С артистами тоже работаю. Не все покладистые, но есть умудренные опытом. Хотя тех, кому уже пятая пара не подходит, отправляли ко мне, и я разбирался. Проблема всегда в одном: можно дать линию, а как сделать колодку по ступне? Беспроблемная не требует усилий, а вот сложную, с косточками, я полностью не раскрыл. Бывали мастера, которые пальцами по ножке провели, – и чуть не ортопедическую стельку сделали. Они движение суставов и костей чувствовали. А теперь таких и нет.

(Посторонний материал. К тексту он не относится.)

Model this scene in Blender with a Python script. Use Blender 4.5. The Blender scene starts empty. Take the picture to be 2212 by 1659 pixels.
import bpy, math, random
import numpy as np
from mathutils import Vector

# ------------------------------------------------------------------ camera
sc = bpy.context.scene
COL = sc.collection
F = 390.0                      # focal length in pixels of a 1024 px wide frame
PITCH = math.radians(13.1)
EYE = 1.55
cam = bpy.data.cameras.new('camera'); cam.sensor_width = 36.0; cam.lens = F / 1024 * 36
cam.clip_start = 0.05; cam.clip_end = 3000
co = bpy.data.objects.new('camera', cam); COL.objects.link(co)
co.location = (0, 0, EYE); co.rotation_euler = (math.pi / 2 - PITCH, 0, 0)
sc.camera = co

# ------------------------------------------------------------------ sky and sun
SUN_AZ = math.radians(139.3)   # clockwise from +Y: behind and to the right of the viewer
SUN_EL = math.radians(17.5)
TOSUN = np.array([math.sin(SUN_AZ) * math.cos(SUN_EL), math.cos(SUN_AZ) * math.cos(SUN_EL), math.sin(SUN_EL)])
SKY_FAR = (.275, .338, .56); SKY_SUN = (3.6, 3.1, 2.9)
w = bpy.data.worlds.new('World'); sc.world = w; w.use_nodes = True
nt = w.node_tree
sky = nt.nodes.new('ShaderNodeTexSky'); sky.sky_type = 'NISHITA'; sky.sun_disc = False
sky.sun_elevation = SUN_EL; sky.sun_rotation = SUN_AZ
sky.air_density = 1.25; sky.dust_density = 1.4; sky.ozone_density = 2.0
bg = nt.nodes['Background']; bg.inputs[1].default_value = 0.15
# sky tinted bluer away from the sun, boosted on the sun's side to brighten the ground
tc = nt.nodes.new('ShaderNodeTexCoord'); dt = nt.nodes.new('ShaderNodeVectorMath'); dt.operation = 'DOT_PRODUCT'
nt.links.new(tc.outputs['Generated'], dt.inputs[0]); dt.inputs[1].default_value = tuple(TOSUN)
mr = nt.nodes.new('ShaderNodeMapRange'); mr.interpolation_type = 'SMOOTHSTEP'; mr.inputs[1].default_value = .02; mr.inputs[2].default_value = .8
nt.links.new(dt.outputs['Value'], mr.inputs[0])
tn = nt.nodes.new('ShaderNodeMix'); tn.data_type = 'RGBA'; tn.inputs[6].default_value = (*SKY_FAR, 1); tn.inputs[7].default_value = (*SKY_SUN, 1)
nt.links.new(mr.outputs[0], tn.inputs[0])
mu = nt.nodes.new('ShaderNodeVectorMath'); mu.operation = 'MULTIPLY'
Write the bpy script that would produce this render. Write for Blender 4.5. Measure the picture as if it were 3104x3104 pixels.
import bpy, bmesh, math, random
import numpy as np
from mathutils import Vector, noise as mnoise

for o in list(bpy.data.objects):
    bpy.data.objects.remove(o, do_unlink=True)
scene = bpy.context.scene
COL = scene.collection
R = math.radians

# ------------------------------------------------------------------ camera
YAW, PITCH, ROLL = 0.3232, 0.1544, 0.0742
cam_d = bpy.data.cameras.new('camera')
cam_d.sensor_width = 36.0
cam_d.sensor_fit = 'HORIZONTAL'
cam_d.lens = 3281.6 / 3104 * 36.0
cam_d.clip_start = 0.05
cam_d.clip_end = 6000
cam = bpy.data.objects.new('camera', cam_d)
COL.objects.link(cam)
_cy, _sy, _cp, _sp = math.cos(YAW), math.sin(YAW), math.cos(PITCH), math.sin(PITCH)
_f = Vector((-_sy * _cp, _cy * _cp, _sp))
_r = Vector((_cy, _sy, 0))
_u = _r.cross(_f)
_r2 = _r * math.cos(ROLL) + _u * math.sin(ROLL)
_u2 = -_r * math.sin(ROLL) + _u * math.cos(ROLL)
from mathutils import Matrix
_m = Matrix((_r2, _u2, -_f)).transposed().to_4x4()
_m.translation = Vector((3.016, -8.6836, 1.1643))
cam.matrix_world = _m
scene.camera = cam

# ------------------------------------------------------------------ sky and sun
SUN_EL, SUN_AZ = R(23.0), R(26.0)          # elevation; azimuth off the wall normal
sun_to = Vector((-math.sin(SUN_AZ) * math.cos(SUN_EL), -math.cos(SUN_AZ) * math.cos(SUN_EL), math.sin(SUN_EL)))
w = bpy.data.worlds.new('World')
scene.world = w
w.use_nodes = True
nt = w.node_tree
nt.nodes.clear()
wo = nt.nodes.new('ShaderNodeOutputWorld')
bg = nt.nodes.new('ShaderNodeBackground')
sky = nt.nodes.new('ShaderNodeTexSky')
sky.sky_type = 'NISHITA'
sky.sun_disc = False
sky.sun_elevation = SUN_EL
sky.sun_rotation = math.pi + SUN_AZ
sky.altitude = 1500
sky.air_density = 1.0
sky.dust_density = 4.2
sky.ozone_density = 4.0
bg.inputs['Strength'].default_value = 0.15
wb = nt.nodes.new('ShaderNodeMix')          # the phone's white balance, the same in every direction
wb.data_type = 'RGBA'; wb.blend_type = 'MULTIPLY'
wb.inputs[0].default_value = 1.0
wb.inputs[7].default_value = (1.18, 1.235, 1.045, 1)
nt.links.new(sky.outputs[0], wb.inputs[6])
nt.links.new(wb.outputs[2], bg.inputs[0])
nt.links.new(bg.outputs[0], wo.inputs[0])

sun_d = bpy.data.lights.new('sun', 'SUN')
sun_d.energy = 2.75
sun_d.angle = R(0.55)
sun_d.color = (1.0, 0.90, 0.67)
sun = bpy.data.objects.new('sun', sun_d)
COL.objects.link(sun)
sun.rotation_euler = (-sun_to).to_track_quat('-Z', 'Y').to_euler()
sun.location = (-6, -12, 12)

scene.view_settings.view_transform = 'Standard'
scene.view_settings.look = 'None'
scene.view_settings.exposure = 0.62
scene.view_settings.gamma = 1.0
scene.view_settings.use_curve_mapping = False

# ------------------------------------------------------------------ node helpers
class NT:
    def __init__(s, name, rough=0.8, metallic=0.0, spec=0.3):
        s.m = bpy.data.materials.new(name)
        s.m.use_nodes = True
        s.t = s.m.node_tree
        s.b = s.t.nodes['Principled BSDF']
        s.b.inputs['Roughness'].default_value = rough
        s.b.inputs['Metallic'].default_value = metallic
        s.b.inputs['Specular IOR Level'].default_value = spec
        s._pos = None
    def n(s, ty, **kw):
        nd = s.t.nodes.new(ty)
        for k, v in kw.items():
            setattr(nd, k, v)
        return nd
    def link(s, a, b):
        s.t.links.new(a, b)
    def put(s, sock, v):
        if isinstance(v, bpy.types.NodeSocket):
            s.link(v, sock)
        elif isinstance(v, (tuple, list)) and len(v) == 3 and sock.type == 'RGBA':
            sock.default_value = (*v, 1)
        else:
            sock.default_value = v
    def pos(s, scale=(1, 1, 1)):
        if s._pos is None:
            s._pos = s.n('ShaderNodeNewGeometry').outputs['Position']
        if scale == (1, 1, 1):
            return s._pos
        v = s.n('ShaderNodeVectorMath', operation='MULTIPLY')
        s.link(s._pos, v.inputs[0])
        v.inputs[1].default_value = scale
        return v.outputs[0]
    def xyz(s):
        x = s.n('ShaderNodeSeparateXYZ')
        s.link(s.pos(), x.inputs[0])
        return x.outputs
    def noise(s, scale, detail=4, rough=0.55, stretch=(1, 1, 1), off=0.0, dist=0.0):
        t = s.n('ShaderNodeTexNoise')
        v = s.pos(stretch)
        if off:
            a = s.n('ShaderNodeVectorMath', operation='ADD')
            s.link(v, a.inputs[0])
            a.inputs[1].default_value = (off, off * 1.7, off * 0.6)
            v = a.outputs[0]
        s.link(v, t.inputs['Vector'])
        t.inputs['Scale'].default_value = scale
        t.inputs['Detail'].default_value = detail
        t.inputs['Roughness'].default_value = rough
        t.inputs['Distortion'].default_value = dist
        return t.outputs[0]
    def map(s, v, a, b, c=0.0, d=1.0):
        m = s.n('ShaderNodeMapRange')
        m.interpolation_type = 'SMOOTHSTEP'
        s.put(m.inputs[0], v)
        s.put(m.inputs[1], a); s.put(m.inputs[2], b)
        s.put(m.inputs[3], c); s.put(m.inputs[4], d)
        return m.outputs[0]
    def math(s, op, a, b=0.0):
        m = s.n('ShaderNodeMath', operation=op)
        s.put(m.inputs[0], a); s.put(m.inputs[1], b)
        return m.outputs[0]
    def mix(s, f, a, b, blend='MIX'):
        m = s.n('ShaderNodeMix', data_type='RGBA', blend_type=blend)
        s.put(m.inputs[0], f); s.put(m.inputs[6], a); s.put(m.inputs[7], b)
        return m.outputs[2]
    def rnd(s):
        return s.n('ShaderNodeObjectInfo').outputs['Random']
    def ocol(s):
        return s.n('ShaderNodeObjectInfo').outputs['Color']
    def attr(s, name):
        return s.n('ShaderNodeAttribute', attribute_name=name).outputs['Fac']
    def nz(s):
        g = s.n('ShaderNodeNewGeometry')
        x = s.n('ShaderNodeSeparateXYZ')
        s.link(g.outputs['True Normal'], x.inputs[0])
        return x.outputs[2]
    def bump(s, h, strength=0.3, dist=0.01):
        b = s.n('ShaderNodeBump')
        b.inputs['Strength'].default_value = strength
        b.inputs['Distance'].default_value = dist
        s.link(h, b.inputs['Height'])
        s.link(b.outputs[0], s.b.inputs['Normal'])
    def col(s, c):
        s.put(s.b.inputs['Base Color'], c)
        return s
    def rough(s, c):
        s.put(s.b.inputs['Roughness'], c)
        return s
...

– Мастер – явление индивидуальное. Вам не тяжело одному работать?
– Возраст берет свое. Знания и навыки есть, но вылезли болячки, с которыми упахиваться больше не можешь, хотя я и делаю все на благо театра. Я же здесь один за целый цех. Да, приходили ребята, хотели учиться, но ненадолго их хватало: вначале был всплеск эмоций, а потом как поняли, что работа трудоемкая... Весь вопрос уперся в деньги. И уходили онив ремонт: чему-то быстро научились, дальше не хочется. Я-то по-другому в молодости работал: у меня была стабильная зарплата, можно было спокойно учиться. Меня ставили на разные процессы, я каждый изучал. Сразу ухватить знания невозможно. А когда ты здесь поработал, там поработал – тогда уже можешь делать сам. С производством можно разобраться, особенно со станками, а вот по истории сложно. Поэтому кругом новодел, или многое в магазине покупается. Можно и так, но если в спектакле хотят показать время, то надо шить обувь. Иначе купишь – а цветовая гамма не соответствует эпохе! Но не каждый театр может себе это позволить – дорого. Зачем платить мастеру большие деньги, если готовая пара стоит в три раза меньше?
Я в 1990-е и начале 2000-х годов хорошо работал, много было спектаклей. Да, лет 15 назад у меня выходных не существовало: в 8 утра приходил, в 10 вечера уходил. И для театра делал, и для кино, и для заработка. Сейчас работаю больше для удовольствия, делаю пару-две. Бизнес – это хорошо, но тут ведь вот что: ну, заработаешь определенную сумму, купишь что-то лишнее… Зачем лишнее? Должно быть достаточно. Иначе будешь переходить на следующую ступеньку, а там будет хотеться еще больше. И все этих денег не будет хватать! Надо понимать, зачем ты бежишь и где твой предел. Я считаю, нужно вовремя остановиться на том, что тебе в радость.